_GOAL_: Look through the data for the string "Take". Copy every line where it is found.
start DATA SHOWN
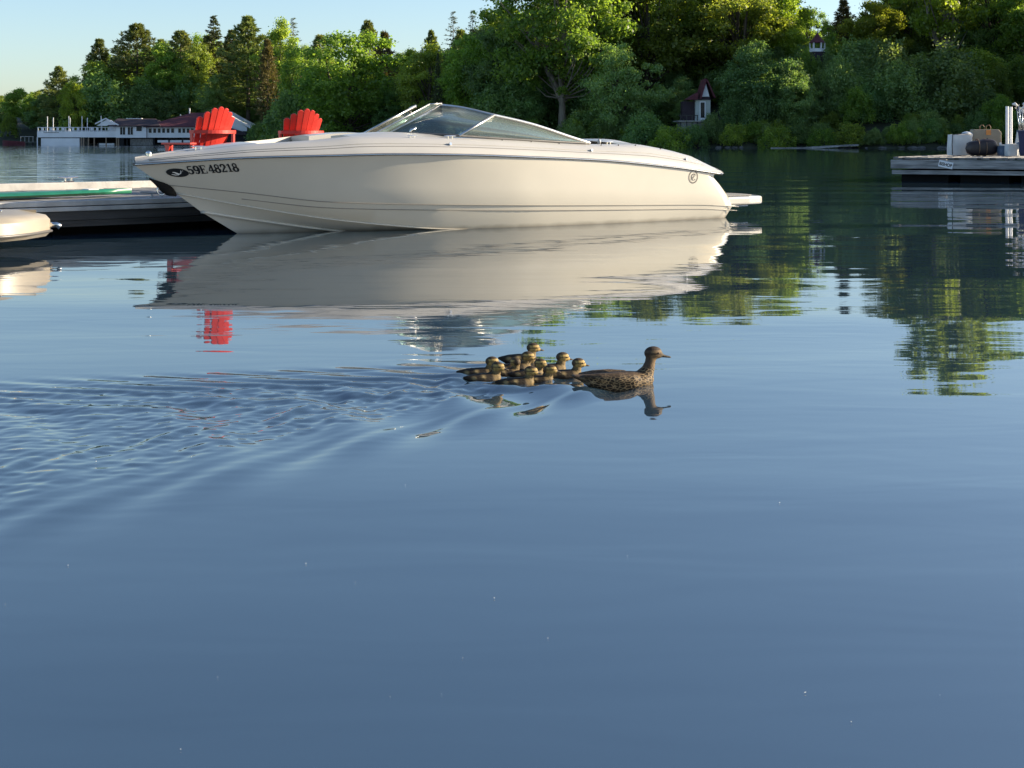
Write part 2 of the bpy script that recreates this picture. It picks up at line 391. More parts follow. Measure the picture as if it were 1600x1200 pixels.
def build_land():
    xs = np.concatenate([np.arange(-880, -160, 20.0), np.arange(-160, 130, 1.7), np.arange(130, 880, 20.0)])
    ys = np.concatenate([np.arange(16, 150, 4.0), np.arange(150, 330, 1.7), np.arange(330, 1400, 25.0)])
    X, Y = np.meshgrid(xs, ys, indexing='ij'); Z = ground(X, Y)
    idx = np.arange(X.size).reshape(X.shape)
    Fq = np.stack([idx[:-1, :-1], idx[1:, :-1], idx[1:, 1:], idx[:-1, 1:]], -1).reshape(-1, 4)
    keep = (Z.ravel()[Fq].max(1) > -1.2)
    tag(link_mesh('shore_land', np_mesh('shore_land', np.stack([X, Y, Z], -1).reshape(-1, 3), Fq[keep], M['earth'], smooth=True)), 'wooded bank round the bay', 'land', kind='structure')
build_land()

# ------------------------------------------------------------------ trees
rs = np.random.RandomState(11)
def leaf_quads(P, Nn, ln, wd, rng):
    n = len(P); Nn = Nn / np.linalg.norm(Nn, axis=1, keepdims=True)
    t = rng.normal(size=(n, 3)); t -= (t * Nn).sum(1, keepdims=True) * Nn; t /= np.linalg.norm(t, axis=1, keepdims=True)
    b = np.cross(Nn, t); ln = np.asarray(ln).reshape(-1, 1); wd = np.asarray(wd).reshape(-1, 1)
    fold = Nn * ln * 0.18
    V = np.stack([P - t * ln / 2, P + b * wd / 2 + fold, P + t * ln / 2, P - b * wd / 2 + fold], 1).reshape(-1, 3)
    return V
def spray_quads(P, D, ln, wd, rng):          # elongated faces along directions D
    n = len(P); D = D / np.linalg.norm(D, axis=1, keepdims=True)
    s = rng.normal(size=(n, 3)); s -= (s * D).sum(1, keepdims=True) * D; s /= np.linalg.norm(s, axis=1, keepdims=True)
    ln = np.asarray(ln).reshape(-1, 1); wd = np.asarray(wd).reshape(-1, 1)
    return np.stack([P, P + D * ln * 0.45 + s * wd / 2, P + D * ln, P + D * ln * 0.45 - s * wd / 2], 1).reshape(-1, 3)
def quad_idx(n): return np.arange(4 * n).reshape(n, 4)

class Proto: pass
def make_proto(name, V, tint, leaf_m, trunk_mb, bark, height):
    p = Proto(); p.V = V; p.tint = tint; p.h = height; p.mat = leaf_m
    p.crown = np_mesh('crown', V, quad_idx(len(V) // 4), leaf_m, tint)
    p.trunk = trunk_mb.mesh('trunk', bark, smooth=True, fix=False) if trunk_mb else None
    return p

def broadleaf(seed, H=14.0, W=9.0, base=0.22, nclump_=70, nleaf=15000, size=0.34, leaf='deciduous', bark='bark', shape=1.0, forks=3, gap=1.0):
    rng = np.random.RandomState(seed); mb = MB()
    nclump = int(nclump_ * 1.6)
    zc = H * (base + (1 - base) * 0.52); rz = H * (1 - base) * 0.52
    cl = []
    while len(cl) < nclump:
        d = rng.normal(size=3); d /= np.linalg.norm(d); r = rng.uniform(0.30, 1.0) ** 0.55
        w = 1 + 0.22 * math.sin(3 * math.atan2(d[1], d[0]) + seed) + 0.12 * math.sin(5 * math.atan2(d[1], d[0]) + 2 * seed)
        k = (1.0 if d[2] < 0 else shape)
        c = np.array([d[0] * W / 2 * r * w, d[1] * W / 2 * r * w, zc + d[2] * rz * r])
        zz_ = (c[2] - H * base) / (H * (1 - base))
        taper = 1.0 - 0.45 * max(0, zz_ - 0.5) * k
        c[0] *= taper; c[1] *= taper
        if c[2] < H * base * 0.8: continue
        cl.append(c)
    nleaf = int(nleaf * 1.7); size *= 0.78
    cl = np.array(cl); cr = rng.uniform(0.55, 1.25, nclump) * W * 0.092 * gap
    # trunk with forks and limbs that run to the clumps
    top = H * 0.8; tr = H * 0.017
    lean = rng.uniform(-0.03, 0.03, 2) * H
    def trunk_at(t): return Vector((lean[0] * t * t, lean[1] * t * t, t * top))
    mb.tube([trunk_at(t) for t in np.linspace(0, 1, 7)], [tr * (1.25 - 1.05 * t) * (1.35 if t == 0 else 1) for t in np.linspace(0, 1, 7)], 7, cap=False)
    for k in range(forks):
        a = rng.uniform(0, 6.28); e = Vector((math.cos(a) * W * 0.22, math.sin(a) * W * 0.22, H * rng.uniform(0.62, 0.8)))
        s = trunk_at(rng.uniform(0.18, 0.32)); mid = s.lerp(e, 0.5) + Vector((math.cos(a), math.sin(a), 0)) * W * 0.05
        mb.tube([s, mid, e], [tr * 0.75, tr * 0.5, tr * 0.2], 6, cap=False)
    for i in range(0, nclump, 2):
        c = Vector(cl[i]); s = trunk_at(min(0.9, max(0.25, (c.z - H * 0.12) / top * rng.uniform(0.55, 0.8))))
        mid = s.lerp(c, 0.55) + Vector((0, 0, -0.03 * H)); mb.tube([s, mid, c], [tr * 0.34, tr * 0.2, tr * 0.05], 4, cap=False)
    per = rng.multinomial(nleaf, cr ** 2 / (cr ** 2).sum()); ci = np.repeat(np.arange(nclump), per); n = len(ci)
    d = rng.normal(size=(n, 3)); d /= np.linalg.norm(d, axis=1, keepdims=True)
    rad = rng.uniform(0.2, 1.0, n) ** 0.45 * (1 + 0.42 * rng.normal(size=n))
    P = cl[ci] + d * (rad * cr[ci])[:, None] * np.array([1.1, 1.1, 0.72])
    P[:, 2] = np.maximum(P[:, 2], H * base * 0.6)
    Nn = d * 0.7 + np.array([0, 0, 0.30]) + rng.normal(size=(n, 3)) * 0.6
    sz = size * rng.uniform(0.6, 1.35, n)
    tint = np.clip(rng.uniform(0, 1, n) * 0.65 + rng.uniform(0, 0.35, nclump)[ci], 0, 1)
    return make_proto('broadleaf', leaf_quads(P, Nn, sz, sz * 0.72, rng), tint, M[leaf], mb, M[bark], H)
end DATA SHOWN
start DATA SHOWN
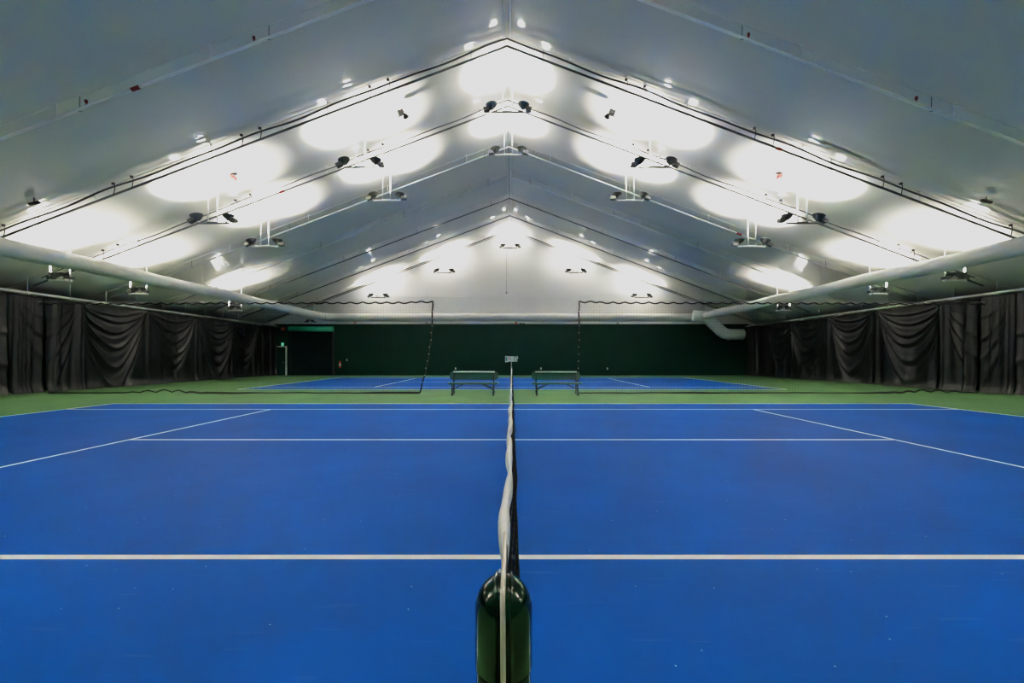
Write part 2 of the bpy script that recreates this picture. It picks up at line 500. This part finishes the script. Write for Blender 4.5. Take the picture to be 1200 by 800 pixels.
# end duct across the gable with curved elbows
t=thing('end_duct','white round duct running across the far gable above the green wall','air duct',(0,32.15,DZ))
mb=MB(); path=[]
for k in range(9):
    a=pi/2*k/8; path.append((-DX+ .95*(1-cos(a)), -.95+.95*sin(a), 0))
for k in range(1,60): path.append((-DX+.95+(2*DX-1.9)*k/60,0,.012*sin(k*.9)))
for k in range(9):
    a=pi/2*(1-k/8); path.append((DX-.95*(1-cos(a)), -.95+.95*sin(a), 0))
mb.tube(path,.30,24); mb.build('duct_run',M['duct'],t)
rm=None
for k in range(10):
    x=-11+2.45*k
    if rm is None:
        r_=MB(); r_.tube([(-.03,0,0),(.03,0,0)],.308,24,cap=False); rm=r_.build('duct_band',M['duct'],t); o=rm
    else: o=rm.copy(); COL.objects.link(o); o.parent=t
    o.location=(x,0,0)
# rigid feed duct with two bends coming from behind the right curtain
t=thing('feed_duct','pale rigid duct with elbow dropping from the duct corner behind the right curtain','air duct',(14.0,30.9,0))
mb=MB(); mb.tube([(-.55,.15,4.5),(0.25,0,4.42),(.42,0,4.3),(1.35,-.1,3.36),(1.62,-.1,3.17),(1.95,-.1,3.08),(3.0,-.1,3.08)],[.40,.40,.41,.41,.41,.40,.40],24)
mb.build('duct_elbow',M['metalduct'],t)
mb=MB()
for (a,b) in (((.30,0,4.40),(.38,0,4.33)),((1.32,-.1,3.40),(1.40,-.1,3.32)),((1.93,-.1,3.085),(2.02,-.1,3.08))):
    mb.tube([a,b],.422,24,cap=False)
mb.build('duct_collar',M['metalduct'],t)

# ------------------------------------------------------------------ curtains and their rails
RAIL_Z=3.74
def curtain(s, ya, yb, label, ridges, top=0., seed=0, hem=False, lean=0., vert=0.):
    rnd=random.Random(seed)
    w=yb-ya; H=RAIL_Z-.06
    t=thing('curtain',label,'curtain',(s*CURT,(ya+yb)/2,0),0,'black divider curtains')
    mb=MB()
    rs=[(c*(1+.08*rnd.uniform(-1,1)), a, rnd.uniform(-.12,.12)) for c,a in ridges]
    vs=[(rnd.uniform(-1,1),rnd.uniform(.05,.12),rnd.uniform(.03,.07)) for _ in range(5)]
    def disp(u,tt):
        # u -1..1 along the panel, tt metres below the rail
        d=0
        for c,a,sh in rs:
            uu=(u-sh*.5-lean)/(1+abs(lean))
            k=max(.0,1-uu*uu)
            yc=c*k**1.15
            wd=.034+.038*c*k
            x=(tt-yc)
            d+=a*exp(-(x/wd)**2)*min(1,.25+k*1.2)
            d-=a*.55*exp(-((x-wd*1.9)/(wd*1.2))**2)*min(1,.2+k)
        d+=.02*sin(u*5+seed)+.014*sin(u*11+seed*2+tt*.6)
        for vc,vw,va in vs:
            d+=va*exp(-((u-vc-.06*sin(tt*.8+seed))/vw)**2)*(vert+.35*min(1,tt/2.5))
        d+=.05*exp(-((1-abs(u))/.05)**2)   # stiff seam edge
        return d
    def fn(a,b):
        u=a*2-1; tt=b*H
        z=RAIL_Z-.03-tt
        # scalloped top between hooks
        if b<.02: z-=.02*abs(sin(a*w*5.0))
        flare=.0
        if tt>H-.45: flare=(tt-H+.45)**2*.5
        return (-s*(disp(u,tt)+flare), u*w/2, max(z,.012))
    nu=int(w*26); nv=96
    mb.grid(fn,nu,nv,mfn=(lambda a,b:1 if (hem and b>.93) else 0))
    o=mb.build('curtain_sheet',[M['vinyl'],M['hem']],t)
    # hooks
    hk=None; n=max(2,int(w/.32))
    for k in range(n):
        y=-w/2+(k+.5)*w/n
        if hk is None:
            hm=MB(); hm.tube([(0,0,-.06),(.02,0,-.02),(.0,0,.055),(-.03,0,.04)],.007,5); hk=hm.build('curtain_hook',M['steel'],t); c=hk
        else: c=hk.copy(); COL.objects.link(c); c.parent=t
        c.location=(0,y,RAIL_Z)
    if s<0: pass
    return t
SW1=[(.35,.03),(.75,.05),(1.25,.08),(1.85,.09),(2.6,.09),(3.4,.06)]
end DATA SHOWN
start DATA SHOWN
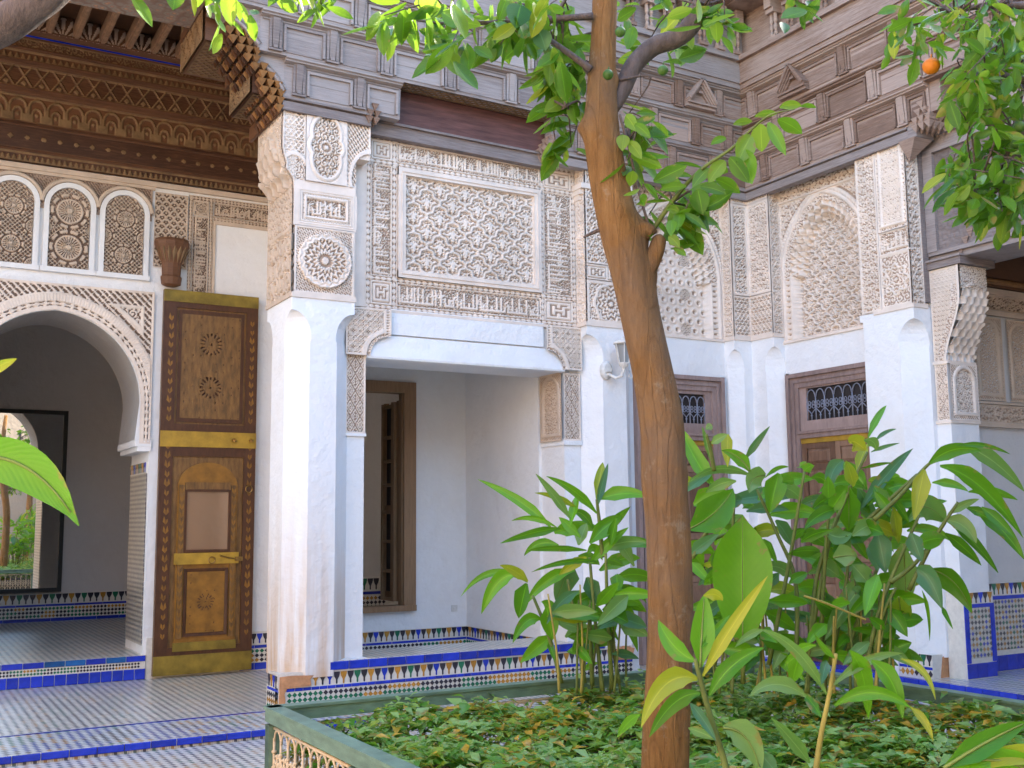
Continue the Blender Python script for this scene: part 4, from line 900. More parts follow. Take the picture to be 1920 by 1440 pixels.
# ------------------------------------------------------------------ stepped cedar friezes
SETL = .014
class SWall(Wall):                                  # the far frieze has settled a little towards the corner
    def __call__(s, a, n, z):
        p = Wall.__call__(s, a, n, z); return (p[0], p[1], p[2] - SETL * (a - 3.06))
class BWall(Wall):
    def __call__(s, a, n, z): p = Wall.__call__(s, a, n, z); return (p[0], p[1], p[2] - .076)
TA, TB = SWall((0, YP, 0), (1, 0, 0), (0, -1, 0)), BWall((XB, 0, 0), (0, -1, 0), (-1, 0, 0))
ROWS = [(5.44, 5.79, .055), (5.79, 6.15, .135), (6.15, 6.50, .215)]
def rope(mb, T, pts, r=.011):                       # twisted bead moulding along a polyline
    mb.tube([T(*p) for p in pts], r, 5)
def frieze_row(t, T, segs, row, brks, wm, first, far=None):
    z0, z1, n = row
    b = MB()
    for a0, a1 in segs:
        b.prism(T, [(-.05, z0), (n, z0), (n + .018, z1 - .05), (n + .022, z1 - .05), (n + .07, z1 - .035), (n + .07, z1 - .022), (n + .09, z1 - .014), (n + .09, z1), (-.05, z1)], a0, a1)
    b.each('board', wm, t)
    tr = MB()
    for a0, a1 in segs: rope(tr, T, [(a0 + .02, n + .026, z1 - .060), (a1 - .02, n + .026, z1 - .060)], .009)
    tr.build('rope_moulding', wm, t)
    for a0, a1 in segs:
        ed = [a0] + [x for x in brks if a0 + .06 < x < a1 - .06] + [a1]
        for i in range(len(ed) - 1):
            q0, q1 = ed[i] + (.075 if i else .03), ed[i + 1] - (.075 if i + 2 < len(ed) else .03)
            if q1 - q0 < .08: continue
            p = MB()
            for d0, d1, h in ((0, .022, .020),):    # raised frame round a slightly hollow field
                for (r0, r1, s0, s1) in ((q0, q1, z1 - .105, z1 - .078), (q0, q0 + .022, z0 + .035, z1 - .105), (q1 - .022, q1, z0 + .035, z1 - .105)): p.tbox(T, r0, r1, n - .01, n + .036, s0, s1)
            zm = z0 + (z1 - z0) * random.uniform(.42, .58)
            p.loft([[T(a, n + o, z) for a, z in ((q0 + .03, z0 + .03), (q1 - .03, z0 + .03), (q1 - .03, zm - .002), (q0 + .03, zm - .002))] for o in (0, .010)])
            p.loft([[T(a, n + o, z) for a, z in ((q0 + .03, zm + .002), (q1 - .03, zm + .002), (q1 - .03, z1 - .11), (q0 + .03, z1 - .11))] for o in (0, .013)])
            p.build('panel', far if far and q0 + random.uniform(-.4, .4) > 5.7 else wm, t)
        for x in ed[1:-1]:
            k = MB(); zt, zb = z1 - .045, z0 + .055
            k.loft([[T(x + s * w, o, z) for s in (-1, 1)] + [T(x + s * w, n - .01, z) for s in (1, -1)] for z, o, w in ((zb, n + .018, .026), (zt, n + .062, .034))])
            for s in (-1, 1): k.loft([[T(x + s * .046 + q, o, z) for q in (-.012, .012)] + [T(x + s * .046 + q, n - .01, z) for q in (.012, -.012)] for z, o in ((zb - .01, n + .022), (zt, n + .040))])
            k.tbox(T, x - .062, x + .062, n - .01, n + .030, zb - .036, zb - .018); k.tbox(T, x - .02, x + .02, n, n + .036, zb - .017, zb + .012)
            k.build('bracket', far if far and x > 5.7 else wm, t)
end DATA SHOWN
_RIGHT ANSWER_:
Write part 2 of the bpy script that recreates this picture. It picks up at line 500. This part finishes the script. Write for Blender 4.5. Take the picture to be 1200 by 800 pixels.
Continue the Blender Python script for this scene: part 4, from line 900. More parts follow. Take the picture to be 1920 by 1440 pixels.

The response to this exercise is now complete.